In the end, the panel agreed to a compromise, turning over the allegations to the inspectors general for the Defense and Transportation departments, who can make criminal referrals if they believe they are warranted, officials said.

"We to this day don’t know why NORAD [the North American Aerospace Command] told us what they told us," said Thomas H. Kean, the former New Jersey Republican governor who led the commission. "It was just so far from the truth. . . . It’s one of those loose ends that never got tied."

Although the commission’s landmark report made it clear that the Defense Department’s early versions of events on the day of the attacks were inaccurate, the revelation that it considered criminal referrals reveals how skeptically those reports were viewed by the panel and provides a glimpse of the tension between it and the Bush administration.

A Pentagon spokesman said yesterday that the inspector general’s office will soon release a report addressing whether testimony delivered to the commission was "knowingly false." A separate report, delivered secretly to Congress in May 2005, blamed inaccuracies in part on problems with the way the Defense Department kept its records, according to a summary released yesterday.

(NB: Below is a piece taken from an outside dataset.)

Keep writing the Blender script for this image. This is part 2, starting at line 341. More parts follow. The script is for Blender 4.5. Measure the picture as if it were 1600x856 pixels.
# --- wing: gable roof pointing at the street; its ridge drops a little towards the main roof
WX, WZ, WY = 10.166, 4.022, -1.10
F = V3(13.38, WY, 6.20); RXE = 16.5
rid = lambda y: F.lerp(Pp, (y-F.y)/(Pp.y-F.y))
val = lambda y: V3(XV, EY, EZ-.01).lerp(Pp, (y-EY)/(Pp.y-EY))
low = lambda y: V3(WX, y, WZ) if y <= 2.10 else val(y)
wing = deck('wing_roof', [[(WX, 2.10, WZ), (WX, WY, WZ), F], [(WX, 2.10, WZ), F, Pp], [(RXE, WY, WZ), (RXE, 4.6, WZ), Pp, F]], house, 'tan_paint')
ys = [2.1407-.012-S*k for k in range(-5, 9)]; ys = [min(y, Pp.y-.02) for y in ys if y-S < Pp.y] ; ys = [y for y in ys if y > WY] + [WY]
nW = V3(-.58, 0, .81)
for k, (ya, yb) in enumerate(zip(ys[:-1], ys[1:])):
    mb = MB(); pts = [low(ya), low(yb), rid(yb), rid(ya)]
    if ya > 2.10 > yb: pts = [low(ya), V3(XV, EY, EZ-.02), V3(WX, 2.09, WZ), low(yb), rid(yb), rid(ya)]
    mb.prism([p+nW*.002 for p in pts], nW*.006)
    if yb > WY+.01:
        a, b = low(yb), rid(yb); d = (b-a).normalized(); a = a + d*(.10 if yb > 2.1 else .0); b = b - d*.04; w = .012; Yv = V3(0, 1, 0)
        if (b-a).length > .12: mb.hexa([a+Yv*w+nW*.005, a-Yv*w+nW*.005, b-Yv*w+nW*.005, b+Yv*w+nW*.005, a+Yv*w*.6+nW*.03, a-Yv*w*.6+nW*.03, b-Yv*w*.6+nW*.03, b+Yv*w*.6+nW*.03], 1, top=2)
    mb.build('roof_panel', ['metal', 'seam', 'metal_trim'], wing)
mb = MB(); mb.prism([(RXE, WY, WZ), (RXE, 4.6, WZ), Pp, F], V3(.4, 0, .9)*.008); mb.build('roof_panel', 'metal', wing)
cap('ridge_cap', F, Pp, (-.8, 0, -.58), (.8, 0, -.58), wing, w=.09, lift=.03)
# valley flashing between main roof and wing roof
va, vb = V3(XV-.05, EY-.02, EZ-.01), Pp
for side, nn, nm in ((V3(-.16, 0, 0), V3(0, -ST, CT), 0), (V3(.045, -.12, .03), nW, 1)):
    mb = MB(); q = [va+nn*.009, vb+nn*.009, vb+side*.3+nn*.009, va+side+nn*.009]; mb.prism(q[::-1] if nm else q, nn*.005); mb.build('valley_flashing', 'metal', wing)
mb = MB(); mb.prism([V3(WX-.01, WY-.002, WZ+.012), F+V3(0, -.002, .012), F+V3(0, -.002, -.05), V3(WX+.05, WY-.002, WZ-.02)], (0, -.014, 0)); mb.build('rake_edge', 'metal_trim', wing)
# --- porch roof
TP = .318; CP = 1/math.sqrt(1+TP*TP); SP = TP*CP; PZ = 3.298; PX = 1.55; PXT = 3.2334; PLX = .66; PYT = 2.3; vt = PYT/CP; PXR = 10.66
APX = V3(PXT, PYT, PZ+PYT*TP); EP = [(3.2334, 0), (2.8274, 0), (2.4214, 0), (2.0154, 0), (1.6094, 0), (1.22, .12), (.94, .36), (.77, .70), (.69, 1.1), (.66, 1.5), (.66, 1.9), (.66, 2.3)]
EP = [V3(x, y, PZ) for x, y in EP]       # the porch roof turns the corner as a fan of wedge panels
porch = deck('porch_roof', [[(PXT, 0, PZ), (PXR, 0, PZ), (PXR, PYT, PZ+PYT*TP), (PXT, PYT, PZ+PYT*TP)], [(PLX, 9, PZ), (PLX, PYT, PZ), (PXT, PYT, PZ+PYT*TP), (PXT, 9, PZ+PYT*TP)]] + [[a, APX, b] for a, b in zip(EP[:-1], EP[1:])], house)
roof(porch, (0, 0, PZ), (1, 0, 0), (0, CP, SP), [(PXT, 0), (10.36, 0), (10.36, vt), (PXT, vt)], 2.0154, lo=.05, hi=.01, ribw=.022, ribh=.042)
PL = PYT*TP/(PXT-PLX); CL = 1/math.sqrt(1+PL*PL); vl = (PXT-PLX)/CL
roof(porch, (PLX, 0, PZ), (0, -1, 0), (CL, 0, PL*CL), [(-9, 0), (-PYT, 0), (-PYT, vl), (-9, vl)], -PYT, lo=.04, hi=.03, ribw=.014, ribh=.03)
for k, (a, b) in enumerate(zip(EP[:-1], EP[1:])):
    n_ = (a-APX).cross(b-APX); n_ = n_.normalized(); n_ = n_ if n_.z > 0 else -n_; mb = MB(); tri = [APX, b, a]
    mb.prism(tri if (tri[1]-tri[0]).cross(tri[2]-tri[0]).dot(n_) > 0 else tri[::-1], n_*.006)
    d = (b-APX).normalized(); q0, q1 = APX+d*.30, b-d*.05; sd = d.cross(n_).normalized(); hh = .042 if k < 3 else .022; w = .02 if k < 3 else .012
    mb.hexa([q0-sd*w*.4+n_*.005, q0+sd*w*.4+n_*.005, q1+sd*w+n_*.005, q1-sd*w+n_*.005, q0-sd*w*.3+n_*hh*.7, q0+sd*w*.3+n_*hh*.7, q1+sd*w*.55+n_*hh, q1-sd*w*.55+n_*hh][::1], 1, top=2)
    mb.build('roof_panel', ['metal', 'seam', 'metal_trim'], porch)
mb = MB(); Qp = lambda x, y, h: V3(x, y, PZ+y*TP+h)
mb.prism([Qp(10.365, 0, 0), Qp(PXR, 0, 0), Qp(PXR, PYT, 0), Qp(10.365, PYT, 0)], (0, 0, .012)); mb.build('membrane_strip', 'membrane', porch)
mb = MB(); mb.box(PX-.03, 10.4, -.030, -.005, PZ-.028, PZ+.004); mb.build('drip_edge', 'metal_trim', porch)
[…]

A spokesman for the Transportation Department’s inspector general’s office said its investigation is complete and that a final report is being drafted. Laura Brown, a spokeswoman for the Federal Aviation Administration, said she could not comment on the inspector general’s inquiry.

The new issue of Vanity Fair magazine, scheduled to hit newsstands today, also raises questions regarding the government reponse and accuracy of its admissions. The magazine has also devoted extensive coverage to the documentary, Loose Change, which suggests American government complicity in the attacks and claims, among other things, that the strikes on the World Trade Center were about money, not politics.